4.- Pablo de Tarso en su Carta a los Filipenses nos da recetas para conseguir la conducta adecuada. Dice primero: «manteneos unánimes y concordes con un mismo amor y un mismo sentir.» A su vez explica el procedimiento para conseguirlo: «No obréis por rivalidad ni por ostentación, dejaos guiar por la humildad y considerad siempre superiores a los demás. No os encerréis en vuestros intereses, sino buscad todos el interés de los demás». Queda claro. Y, en fin, muchos siglos antes que Pablo escribiera a la Iglesia de Filipos, el profeta Ezequiel da la pauta para el arrepentimiento. Dice: «si (el malvado) recapacita y se convierte de los delitos cometidos, ciertamente vivirá y no morirá.» Un eje principal tanto en el Antiguo Testamento, como en la Buena Nueva, es la espera constante de Dios Padre para la conversión de todos sus hijos. La Redención –la bajada de su Hijo Único a la tierra– forma parte de ese deseo divino de perdón, concordia y amor. No debemos olvidarlo.

5.- Y ahora se me permitirá que trace un largo epilogo, muy personal, a la presente homilía. Siempre me ha impresionado –incluso mucho antes de ser creyente—la terrible frase de Jesús sobre la precedencia de prostitutas y pecadores sobre la “gente de bien”. Quiero incidir, además, en el peligro del “fariseísmo íntimo” que se sitúa en nuestros corazones y destruirnos. Quiero dar una vuelta de tuerca más y referirnos a lo más íntimo, a lo que yace en lo más profundo de nuestro ser. Todos somos más malos que buenos, porque todos somos pecadores. Cada uno tiene encima de si un tipo de falta o de fallo que está presente en su ser intimo año tras año. Para algunos es la cuestión de la limpieza de corazón, de la dificultad de tener mirada limpia ante lo que les rodea. Para otros será la pereza o una cierta tendencia a la vagancia compulsiva lo que les tenga “muy rotos” y además sin saberlo.

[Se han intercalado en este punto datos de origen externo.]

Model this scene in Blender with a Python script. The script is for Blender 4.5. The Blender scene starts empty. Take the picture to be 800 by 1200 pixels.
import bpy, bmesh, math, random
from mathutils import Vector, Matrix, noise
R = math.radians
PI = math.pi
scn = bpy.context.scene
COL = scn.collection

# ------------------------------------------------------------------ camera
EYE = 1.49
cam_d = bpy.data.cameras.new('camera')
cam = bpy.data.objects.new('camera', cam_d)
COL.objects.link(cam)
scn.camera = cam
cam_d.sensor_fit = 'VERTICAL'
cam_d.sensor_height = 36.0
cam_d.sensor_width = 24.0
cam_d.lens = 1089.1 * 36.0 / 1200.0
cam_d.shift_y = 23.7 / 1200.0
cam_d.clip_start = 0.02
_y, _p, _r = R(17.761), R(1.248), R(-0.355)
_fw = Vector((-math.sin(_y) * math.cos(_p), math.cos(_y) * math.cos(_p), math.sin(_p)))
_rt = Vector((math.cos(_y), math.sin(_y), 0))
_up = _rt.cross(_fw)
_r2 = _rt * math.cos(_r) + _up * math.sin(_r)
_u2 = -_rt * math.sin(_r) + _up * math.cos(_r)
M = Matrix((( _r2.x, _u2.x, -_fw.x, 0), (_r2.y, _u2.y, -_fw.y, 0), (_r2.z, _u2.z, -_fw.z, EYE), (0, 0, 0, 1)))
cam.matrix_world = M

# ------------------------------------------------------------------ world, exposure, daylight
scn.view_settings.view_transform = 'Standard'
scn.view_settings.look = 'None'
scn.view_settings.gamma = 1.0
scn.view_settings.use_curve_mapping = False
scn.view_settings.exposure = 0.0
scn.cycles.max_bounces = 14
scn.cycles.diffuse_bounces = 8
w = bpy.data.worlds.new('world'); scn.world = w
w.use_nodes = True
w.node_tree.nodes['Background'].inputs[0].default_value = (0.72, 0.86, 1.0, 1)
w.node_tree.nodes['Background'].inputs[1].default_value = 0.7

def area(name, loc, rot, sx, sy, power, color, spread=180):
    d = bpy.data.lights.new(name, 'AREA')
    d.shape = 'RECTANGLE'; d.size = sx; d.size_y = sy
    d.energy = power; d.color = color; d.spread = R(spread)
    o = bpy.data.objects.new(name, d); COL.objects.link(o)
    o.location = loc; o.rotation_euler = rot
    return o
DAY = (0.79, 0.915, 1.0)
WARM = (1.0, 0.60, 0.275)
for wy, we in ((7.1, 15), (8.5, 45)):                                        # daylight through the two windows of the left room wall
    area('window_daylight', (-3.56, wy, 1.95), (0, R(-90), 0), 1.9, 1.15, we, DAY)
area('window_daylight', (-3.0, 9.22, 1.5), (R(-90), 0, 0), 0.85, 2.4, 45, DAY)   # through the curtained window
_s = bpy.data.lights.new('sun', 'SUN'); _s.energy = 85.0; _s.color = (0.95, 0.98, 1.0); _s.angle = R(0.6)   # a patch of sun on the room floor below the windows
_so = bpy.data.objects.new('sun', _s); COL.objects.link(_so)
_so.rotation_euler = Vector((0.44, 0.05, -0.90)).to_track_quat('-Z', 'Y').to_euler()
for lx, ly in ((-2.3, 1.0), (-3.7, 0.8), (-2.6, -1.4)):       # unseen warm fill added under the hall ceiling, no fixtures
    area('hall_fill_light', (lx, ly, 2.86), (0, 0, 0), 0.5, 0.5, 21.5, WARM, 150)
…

Pero la soberbia generará un exceso de valoración personal que nos hará sentirnos los “mejores del mundo”. Y, tal vez, haya hechos objetivos que indiquen la importancia de nuestras obras. Pero, cuánto más hagamos, más deberemos de pensar que nada somos y que es la mano de Dios la que soporta nuestro buen trabajo. Si, comenzamos a mirar “cara a cara” al Señor para decirle: “Mira que yo voy muy bien y tu me lo debes agradecer, que yo no soy como ese tipo de ahí abajo que no hace nada y lo que hace es muy malo y muy sucio”. Ese día tenemos que caer cara en tierra y pedir perdón y ayuda. Y tras acudir a Dios, acercarnos al hermano que hemos considerado menos que nosotros, pero decírselo y pedirle perdón. La vigilancia ahí debe ser total.

Solo puede acometerse la vida religiosa –la vida de adoración a Dios en compañía de los hermanos—desde la vertiente de la humildad, del reconocimiento de que no somos nada y que lo poco que somos sólo es obra de Dios. Por eso hemos de tener muy afinado nuestro interior para descubrir recovecos de soberbia o de superioridad personal inexistente. Está claro que el Señor nos ayudará. Poner todas las cosas en sus manos tiene el premio inmediato de no sentirse abandonados y luces suficientes para descubrir objetivamente nuestras limitaciones.

Y en fin, los textos sagrados de este 26 Domingo del Tiempo Ordinario nos marcan el camino con maestría y oportunidad. Debemos reflexionar con esos mensajes que nos da la escritura y no aceptar que la soberbia quiebre nuestro camino de Amor a Dios y a los hermanos.